About 60 vehicles were destroyed during Saturday's fire at the Tungkao Parking Tower in downtown Taipei. In the wake of the blaze, Taipei Mayor Ma Ying-jeou has called on the fire department to consider drawing up stricter safety standards for parking towers.

TAIPEI TIMES FILE PHOTO

Taipei City Councilor Wang Po-yu (王博昱) yesterday called upon the Taipei Fire Department to review current firefighting methods and to ensure that its equipment is up to date.

He also asked the city government to amend legislation to make fire insurance mandatory in public places.

Meanwhile, Taipei Mayor Ma Ying-jeou (馬英九) instructed the fire department to study the possibility of drawing up stricter safety standards for parking towers.

He also asked the Rules and Regulations Commission (法規會) to review the city's current parking regulations, and to study the possibility of upgrading their legal status in a bid to ensure the rights of vehicle owners.

The calls were made in the wake of a fire that broke out on Saturday in the Tungkao Parking Tower (東高立體停車場) in downtown Taipei.

The tower is a 24-hour private facility located behind the SOGO department store at the intersection of Chunghsiao East Road and Tunhua South Road.

Although nobody was injured in the blaze, around 60 cars were destroyed in the city's first major parking tower incident.

According to Huang Chen-shou (黃振壽), the tower's manager, the fire appeared to have started on the top floor of the building and was probably ignited by a mechanical failure.

The police however, have not finalized their investigations.

Inspecting a privately-owned public parking tower on Chungching North Road and a municipal parking tower on Pateh Road yesterday, Wang said Saturday's blaze raised serious questions.

"First, I'm very curious to know why it took the fire department four hours to extinguish the blaze. How long would it take if there were a bigger fire? The director himself should seriously review the rescue efforts or consider stepping down," Wang said.

Second, firefighters should be constantly developing their firefighting knowledge and skills, he said. "There are different kinds of fires and many ways to extinguish them," he said.

"Take Saturday's blaze. The firefighters should have worked together with the tower manager to close down the exits and entrances of the unmanned, airtight tower to help the tower's carbon dioxide fire extinguishing system work more effectively.

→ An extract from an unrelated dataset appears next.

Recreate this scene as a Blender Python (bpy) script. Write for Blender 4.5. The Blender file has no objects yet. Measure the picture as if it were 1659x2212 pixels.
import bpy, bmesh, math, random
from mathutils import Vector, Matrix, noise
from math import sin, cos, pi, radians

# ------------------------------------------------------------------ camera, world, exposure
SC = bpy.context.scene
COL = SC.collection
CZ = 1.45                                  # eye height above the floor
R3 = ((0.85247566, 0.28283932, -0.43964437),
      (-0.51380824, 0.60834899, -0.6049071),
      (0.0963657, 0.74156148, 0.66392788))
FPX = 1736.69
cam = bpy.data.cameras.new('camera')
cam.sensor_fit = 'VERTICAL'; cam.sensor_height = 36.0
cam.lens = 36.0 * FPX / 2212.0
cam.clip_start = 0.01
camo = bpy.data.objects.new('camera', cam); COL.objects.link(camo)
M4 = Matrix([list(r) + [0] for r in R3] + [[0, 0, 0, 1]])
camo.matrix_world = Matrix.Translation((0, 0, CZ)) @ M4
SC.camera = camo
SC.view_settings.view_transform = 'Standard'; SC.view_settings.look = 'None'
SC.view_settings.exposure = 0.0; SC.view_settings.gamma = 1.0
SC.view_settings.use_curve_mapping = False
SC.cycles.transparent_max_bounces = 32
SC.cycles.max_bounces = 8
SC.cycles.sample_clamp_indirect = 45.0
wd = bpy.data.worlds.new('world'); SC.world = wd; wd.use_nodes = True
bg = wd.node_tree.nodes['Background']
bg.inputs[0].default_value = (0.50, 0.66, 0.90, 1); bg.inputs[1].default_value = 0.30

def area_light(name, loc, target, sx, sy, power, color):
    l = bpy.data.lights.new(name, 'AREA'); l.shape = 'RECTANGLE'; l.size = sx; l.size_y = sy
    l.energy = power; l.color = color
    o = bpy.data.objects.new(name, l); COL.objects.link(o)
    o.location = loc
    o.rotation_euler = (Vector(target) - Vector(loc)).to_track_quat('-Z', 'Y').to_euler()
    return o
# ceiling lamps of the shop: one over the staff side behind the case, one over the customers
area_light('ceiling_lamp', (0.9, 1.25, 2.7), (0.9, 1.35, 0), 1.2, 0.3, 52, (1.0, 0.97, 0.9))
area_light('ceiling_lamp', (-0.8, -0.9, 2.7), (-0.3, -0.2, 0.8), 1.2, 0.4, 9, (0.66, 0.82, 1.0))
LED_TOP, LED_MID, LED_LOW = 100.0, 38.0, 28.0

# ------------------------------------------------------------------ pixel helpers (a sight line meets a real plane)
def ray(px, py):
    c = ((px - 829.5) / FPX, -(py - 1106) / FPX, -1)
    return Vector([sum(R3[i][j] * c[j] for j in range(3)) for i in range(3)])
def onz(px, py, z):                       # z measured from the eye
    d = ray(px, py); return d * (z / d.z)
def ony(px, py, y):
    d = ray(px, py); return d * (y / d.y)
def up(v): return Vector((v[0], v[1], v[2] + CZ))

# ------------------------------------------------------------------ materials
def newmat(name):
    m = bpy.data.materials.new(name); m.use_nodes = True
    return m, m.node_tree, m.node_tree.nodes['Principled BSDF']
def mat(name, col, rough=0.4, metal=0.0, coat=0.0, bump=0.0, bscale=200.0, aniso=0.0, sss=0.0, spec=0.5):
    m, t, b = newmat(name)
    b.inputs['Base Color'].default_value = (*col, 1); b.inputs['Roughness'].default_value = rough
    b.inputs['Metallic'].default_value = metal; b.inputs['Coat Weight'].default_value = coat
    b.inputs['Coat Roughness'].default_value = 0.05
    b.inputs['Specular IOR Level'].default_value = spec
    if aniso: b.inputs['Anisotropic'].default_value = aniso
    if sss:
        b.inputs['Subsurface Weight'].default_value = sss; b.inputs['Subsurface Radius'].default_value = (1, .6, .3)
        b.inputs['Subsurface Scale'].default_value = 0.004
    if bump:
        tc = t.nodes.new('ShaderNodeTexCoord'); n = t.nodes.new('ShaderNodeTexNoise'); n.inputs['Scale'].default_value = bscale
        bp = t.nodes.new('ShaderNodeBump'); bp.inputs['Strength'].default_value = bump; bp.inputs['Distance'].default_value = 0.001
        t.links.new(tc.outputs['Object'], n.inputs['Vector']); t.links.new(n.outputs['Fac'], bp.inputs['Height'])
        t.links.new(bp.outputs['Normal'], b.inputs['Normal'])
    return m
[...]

Instead, they simply doused the fire with water," he said.

Wang then called upon the city government to make fire insurance mandatory in public places.

"Where do you expect the car owners to turn when something ... like this happens and the facility is not insured and the owner is nowhere to be found?" he said.

The facility's owner, Lee Mou-tsung (李謀宗), who was not located until hours after the fire broke out, said he did not know whether the tower was still insured since the company's insurance affairs had been handled by his former business partner, who is no longer with the company.